Die Rudolphs wurden sehr erfolgreich vermehrt. Sie stehen längst nicht mehr auf der Roten Liste bedrohter Tierarten. Sie sind inzwischen so häufig, dass sie insbesondere im Winter eine Landplage darstellen. Jäger und sonstige Waffenbesitzer in Amerika – und nicht nur dort – fordern, den Bestand durch Abschuss zu regulieren. Man arbeitet an einem Vermarktungskonzept für Fleisch und Rotwurst. Forschungsprojekte zur Erzeugung und Nutzung der Bioluminiszenz zur effektvollen Färbung von Lebensmitteln oder im Rotlicht-Milieu sind beantragt. Rheinische Psychologen wollen die saisonal stimmungssteigernde Wirkung rotleuchtender Nasen analysieren. Eine natürliche, umweltverträgliche Kontrolle der Rudolph-Bestände erscheint nachhaltig erreichbar.
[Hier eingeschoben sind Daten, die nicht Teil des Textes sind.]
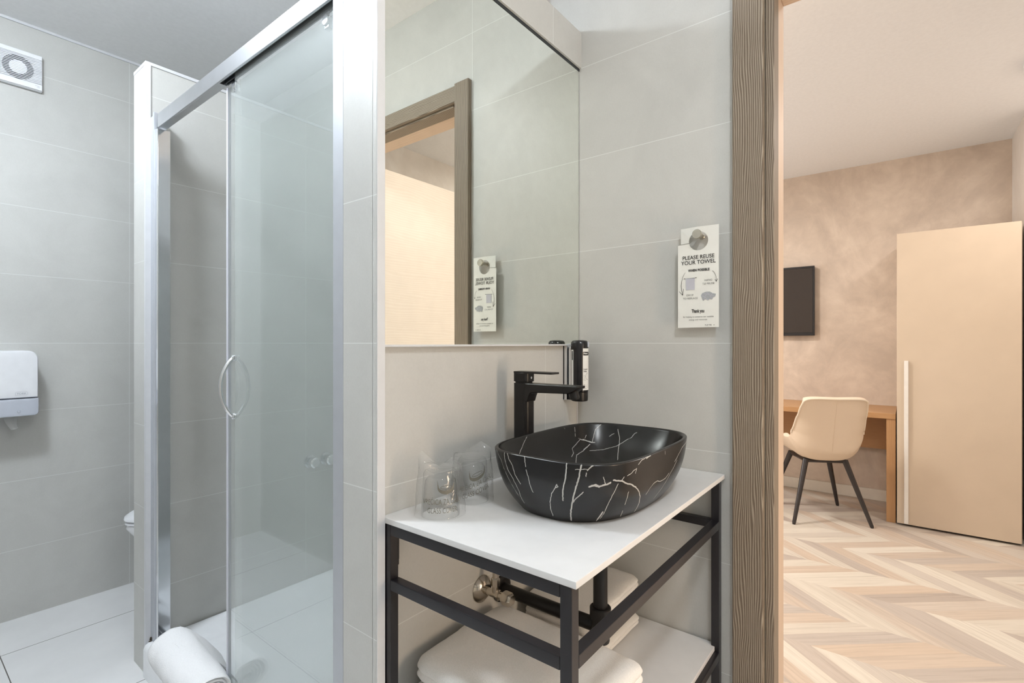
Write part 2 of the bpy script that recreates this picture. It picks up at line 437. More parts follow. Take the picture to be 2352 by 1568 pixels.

Übrigens, die Vermutung, dass Rudolph möglicherweise weiblich sei und eigentlich Rudolphine heißen müsste, gilt als widerlegt. Zwar tragen sowohl männliche und weibliche Rentiere Geweihe, was einzigartig unter den Hirscharten ist. Sie werfen das Geweih aber zu unterschiedlichen Jahreszeiten ab: die weiblichen Tiere im Frühjahr, die männlichen bereits im Herbst. Die Erstbeschreibung von Rudolph zeigt ihn schlittenziehend ohne Geweih.